■ **Given exercise**
Reproduce the entries shown below only from the line with "The Blender Python script for this scene continues." down to the line with "return v / np.linalg.norm(v)", keeping both end lines and copying each one exactly.

■ **Input data**
○ ○ ○
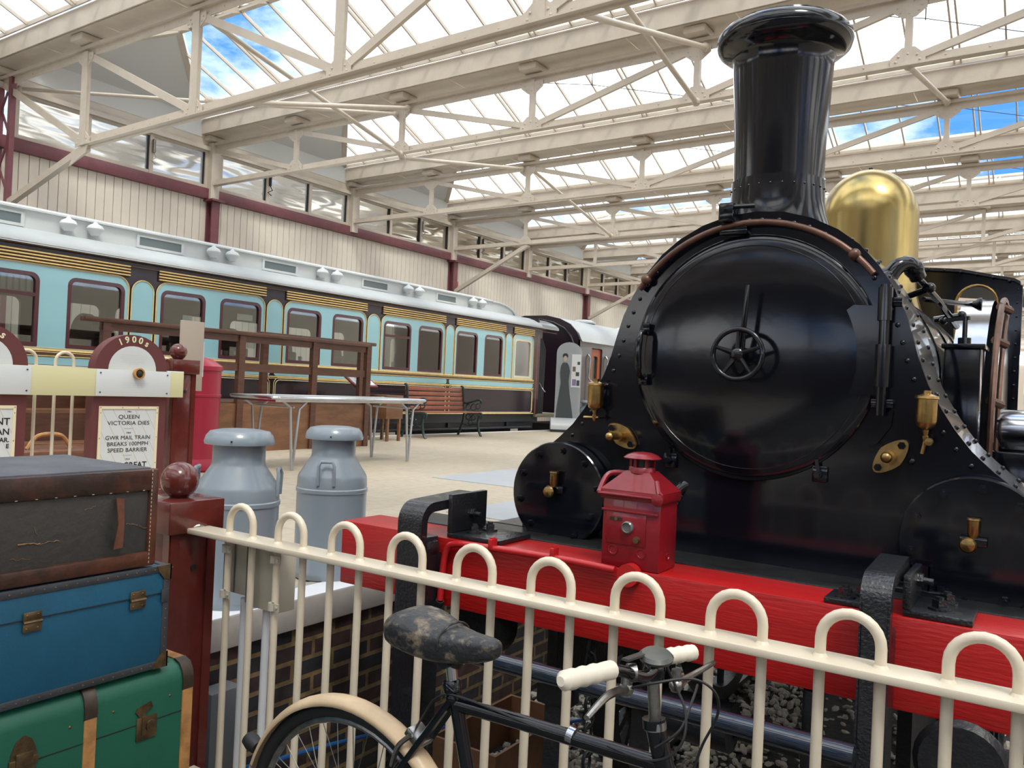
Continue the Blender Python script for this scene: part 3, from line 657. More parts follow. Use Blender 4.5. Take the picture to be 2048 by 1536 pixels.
# ================================================================ LECTERN, BOX
t = thing('information_lectern', 'small tilted red framed information panel on a cream post, left of the bench', 'sign', (-9.2, 9.62, PZ))
R = Matrix.Rotation(radians(32), 3, 'Y'); c = V((-9.2, 9.64, 1.61))
MB().box(c, (.34, .52, .03), R, .006).build('panel_frame', mat('red brown frame', (.20, .03, .03), .4), t)
MB().box(c + R @ V((0, 0, .017)), (.28, .44, .004), R).build('panel_sheet', BOARDW, t)
g = MB(); g.box(c + R @ V((-.06, .0, .0205)), (.07, .2, .001), R)
for i in range(4): g.box(c + R @ V((.02 + i * .025, 0, .0205)), (.006, .34, .001), R)
g.build('panel_print', INKF, t)
MB().bx(-9.23, -9.16, 9.61, 9.67, PZ, 1.59).build('post', CREAMP, t)
o = MB().bx(-9.30, -8.9, 9.95, 10.35, 1.02, 1.40, .004); o.bx(-9.3, -9.26, 9.99, 10.03, PZ, 1.03); o.bx(-9.3, -9.26, 10.27, 10.31, PZ, 1.03); o.bx(-8.94, -8.9, 9.99, 10.03, PZ, 1.03); o.bx(-8.94, -8.9, 10.27, 10.31, PZ, 1.03)
tag(recenter(o.build('wooden_cabinet', WOODL)), 'small brown plywood cabinet on legs below the tilted information panel', 'cabinet')
# ================================================================ STANDEE
t = thing('display_standee', 'clear arched display panel printed with a woman in a dark gown, grey rounded foot', 'display stand', (-9.45, 16.9, PZ))
sx0, sy0 = -9.38, 16.55
u = V((.84, .54, 0)).normalized(); nrm = V((u.y, -u.x, 0))
def SP(a, z, d=0): return V((sx0, sy0, 0)) + u * a + nrm * d + V((0, 0, z))
bas = MB(); n = 12
bas.prism([SP(-.33, PZ + .05, .36 - .72 * 0)] and [SP(-.33, PZ + .06, .30 * cos(pi * i / n)) + V((0, 0, .26 * sin(pi * i / n))) for i in range(n + 1)], u * .80); bas.build('foot', mat('pale grey plastic', (.42, .43, .44), .35), t)
b2 = MB(); b2.prism([SP(-.33, PZ, .31), SP(-.33, PZ, -.31), SP(-.33, PZ + .06, -.31), SP(-.33, PZ + .06, .31)], u * .81); b2.build('plinth', DKSOL, t)
pn = MB(); lp = [(-.25, .2), (.33, .2), (.33, 1.62)] + [(.04 + .29 * cos(pi * i / 12), 1.62 + .22 * sin(pi * i / 12)) for i in range(1, 12)] + [(-.25, 1.62)]
pn.plate([(a_, .2 + (b_ - .2) * 1.13) for a_, b_ in lp], [], .012, (sx0, sy0, PZ), u, (0, 0, 1)); pn = pn.build('clear_panel', PLASTIC, t)
def flat(poly, m_, nm, d=.010):
    q = MB(); q.plate([(a_, .2 + (b_ - .2) * 1.13) for a_, b_ in poly], [], .002, V((sx0, sy0, PZ)) + nrm * d, u, (0, 0, 1)); return q.build(nm, m_, t)
flat([(-.22, .21), (.19, .21), (.15, .45), (.09, .75), (.045, 1.05), (.07, 1.25), (.04, 1.36), (.0, 1.42), (-.10, 1.42), (-.14, 1.36), (-.16, 1.2), (-.13, 1.02), (-.17, .75), (-.21, .45)], DRESS, 'gown_print')
flat([(-.05 + .045 * cos(a * pi / 8), 1.50 + .06 * sin(a * pi / 8)) for a in range(16)], SKIN, 'face_print', .013)
flat([(-.05 + .065 * cos(a * pi / 8), 1.56 + .055 * sin(a * pi / 8)) for a in range(16)], HAIR, 'hair_print', .012)
flat([(.10, .93), (.31, .93), (.31, 1.60), (.10, 1.60)], BOARDW, 'caption_board', .012)
for a, z, w_, h_, mm in ((.16, 1.30, .07, .10, mat('sepia photo', (.16, .11, .10), .6)), (.26, 1.42, .06, .06, DRESS), (.24, 1.20, .08, .08, DRESS), (.17, 1.03, .09, .13, mat('violet photo', (.22, .18, .32), .6)), (.26, 1.02, .07, .11, DRESS)):
    flat([(a - w_ / 2, z - h_ / 2), (a + w_ / 2, z - h_ / 2), (a + w_ / 2, z + h_ / 2), (a - w_ / 2, z + h_ / 2)], mm, 'picture_print', .014)
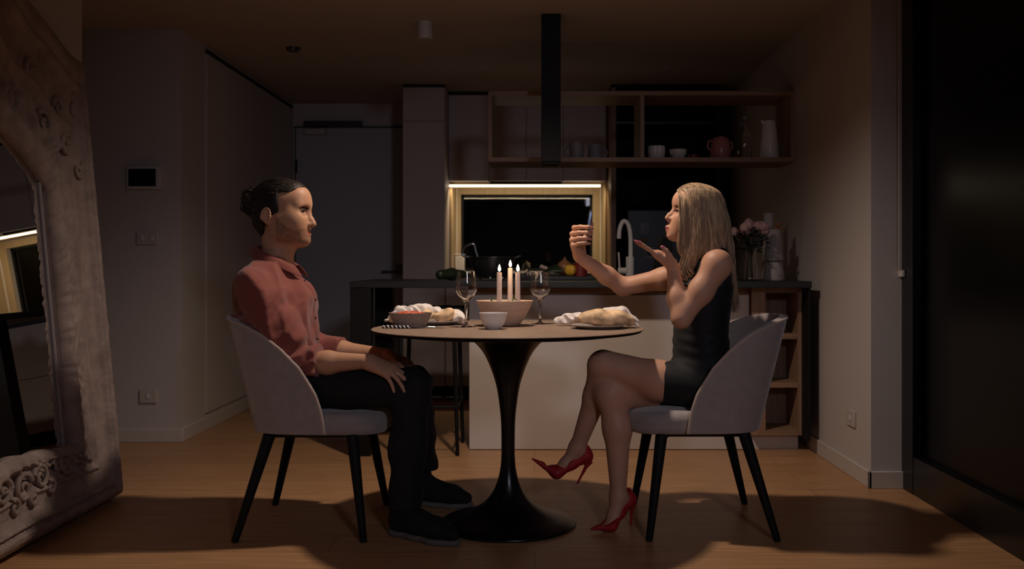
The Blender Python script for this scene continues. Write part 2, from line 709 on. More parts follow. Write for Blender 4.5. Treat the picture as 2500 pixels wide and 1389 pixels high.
def paint(o, base, tints):
    """true skin colours: lips, stubble, nails.  tint = (centre, radii, axes, colour, strength, soft)"""
    me = o.data
    n = len(me.vertices)
    co = np.empty(n * 3, np.float32)
    me.vertices.foreach_get('co', co)
    co = co.reshape(-1, 3)
    col = np.tile(np.array(base, np.float32), (n, 1))
    for tint in tints:
        if callable(tint[0]):
            w = np.clip(tint[0](co), 0, 1)[:, None] * tint[2]
            col = col * (1 - w) + np.array(tint[1], np.float32) * w
            continue
        c, rad, axes, tc, st, soft = tint
        A = np.eye(3) if axes is None else np.array(axes)
        rad = np.array(rad if hasattr(rad, '__len__') else (rad,) * 3)
        q = ((co - np.array(c)) @ A.T) / rad
        r = np.sqrt((q ** 2).sum(1))
        w = np.clip((1 + soft - r) / (2 * soft), 0, 1)
        w = (w * w * (3 - 2 * w) * st)[:, None]
        col = col * (1 - w) + np.array(tc, np.float32) * w
    at = me.color_attributes.new('Col', 'FLOAT_COLOR', 'POINT')
    rgba = np.concatenate([col, np.ones((n, 1))], 1).astype(np.float32)
    at.data.foreach_set('color', rgba.ravel())


def unit(v):
    v = np.array(v, float)
    return v / np.linalg.norm(v)


def rot_about(v, axis, ang):
    axis = unit(axis)
    return v * math.cos(ang) + np.cross(axis, v) * math.sin(ang) + axis * (axis @ v) * (1 - math.cos(ang))

# ================================================================== the room
ZC = 2.285
XL, XR = -1.96, 1.475
YB = 7.70
struct(box('floor', -4.2, 3.2, -1.5, YB + 0.1, -0.08, 0.0, M['floor']))
struct(box('ceiling', -4.2, 1.80, -1.5, YB + 0.1, ZC, ZC + 0.1, M['ceiling']))
# near left wall (the mirror leans on it), ends at the hallway
struct(box('wall_left_near', XL - 0.16, XL, -1.5, 4.12, 0, ZC, M['wall']))
# wall facing the camera inside the hallway, and the wall beyond it
struct(box('wall_hall', -4.2, XL, 5.27, 5.42, 0, ZC, M['wall']))
struct(box('wall_left', XL - 0.15, XL, 5.42, YB, 0, ZC, M['wall']))
struct(box('wall_hall_end', -4.3, -4.2, -1.5, 5.42, 0, ZC, M['wall']))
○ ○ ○
■ **The response**
The Blender Python script for this scene continues. Write part 2, from line 709 on. More parts follow. Write for Blender 4.5. Treat the picture as 2500 pixels wide and 1389 pixels high.
def paint(o, base, tints):
    """true skin colours: lips, stubble, nails.  tint = (centre, radii, axes, colour, strength, soft)"""
    me = o.data
    n = len(me.vertices)
    co = np.empty(n * 3, np.float32)
    me.vertices.foreach_get('co', co)
    co = co.reshape(-1, 3)
    col = np.tile(np.array(base, np.float32), (n, 1))
    for tint in tints:
        if callable(tint[0]):
            w = np.clip(tint[0](co), 0, 1)[:, None] * tint[2]
            col = col * (1 - w) + np.array(tint[1], np.float32) * w
            continue
        c, rad, axes, tc, st, soft = tint
        A = np.eye(3) if axes is None else np.array(axes)
        rad = np.array(rad if hasattr(rad, '__len__') else (rad,) * 3)
        q = ((co - np.array(c)) @ A.T) / rad
        r = np.sqrt((q ** 2).sum(1))
        w = np.clip((1 + soft - r) / (2 * soft), 0, 1)
        w = (w * w * (3 - 2 * w) * st)[:, None]
        col = col * (1 - w) + np.array(tc, np.float32) * w
    at = me.color_attributes.new('Col', 'FLOAT_COLOR', 'POINT')
    rgba = np.concatenate([col, np.ones((n, 1))], 1).astype(np.float32)
    at.data.foreach_set('color', rgba.ravel())


def unit(v):
    v = np.array(v, float)
    return v / np.linalg.norm(v)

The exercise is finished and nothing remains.